I'm not really sure what typos you're referring to, but we can think of it as there being two different single precision representations (i.e. bit patterns). The "in-scalar-register" representation is 64-bits wide and is equivalent to the double precision bit pattern for the same value. The in-memory representation is 32-bits wide and conforms to IEEE specifications for binary 32-bit floating point. Vectors of single precision values use the latter for each element.

Each instruction that operates on scalar floating point registers and "produces a single precision result" actually produces a double precision result that has equivalent precision to the single precision value that would be produced by performing that operation on its inputs.

Now for the issue at hand (i.e. convert-to-extract-then-convert-to-store vs. store-with-no-conversion):

• The current implementation does the conversions
• The implementation in this patch does not do the conversions, just store
• The first conversion (xscvspdpn) will perform normalization, NaNs and INFs just produce double precision versions of the same
• The second conversion (stfs) will perform denormalization (NaNs, INFs and zero remain)
• Now the memory contains an unmodified or denormalized version of the vector element
  • If it's unmodified (the conversion simply extracts the correct number of bits from exponent/mantissa), nothing to discuss here
  • If it's denormalized, it will produce a 32-bit bit pattern that is equivalent to the original denormal value in the vector

So unless I am missing something subtle in the conversion that stfs does, I believe that this change does not modify the semantics.

The typos I was referring is the "8 byte single precision", as I don't think there is any "8 byte single precision" ...
There are only two data format: 4 byte single format , 8 byte double format.

Anyway, if this can help for your "understanding", it is fine to "think of it as there being two different single precision".

I think our key divergency here is whether convert-convert will change semantic for NaN/INFs.

From my point of view, conversions might change the values.

eg: ConvertSPtoDP_NS used by xscvspdpn

if (x.bit[1:8] == 255) then do 
     exponent <- 2047
end
else if (x.bit[1:8] == 0) && (fraction == 0) the do 
     exponent <- 0
end

The exponent might be overridden.

So convert-to-extract-then-convert-to-store vs. store-with-no-conversion might get different results.

But I also agree that both results should be valid.

Just that we may want to be aware or accept the risk of changing some floating point application's behavior.

Thanks for updating!
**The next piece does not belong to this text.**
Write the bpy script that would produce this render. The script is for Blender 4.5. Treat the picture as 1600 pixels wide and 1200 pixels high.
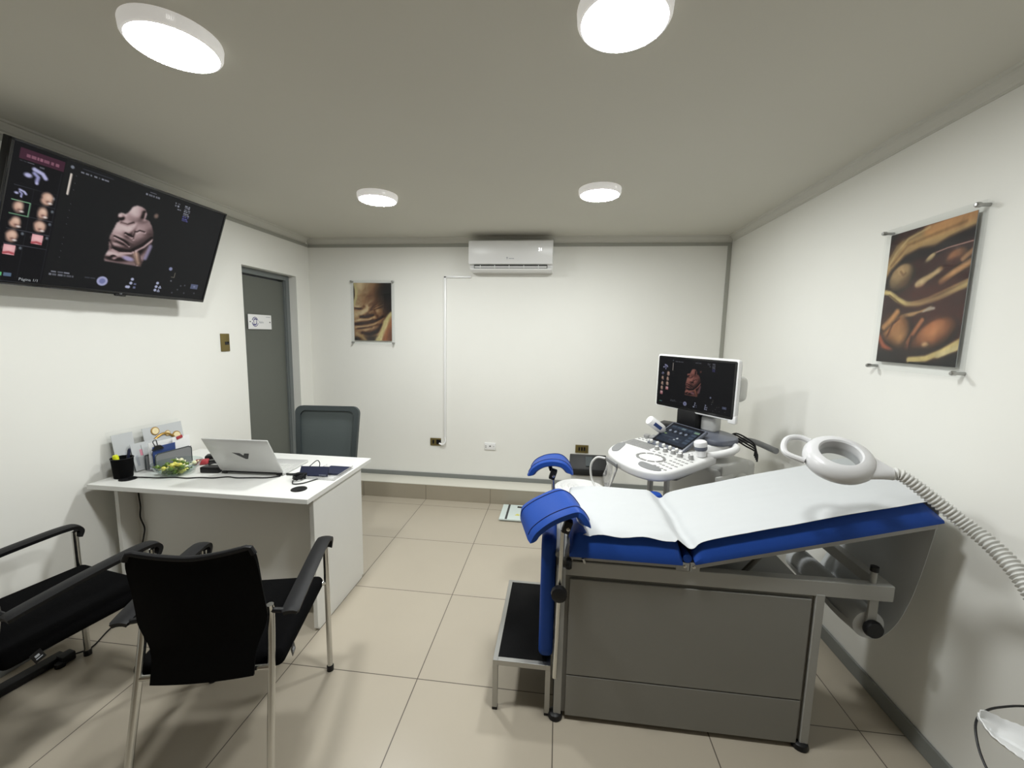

One question to me is why this not exposed by testcases below? Are we missing some coverage there?

I'll add it to the respective test.

But that's precisely what I'm saying is *not* the case. Setting the exponent to 2047 is precisely the "keeping NaNs NaNs and INFs INFs" that I was referring to.
The if in the RTL you have pasted accomplishes that very thing. The else if just says that a zero stays a zero.

A NaN has the exponent set to all 1's. All 1's in single precision is 255 and in double precision, it's 2047. INF has the same property with the additional property that the fraction bits are all zeros.
https://en.wikipedia.org/wiki/IEEE_754-1985#NaN

There is of course obviously a very real possibility that I am missing some corner case or am misunderstanding something.

Ah, yes, you are right.

After going through the two algorithm carefully, I agree that for Inf/NaNs, they should be fine.

eg:

0_11111111_10101010101010101010101
=> (ConvertSPtoDP_NS)
0_11111111111_10101010101010101010101_0_0000_0000_0000_0000_0000_0000_0000
=> (SINGLE)
0_11111111_10101010101010101010101
`

What I meant to discuss should be the case that involve denormalization,
as you mentioned that it will produce a 32-bit bit pattern that is equivalent to the original denormal value in the vector.

Here, the 32-bit pattern *may* be different from what it was without conversion,
although it is equivalent to the original denormal value.

That is what I meant both results should be valid, but bit pattern *may* be different.

And since we have flax-vector-conversions, if some application rely on bit patterns with conversion,
they may get different result without conversion.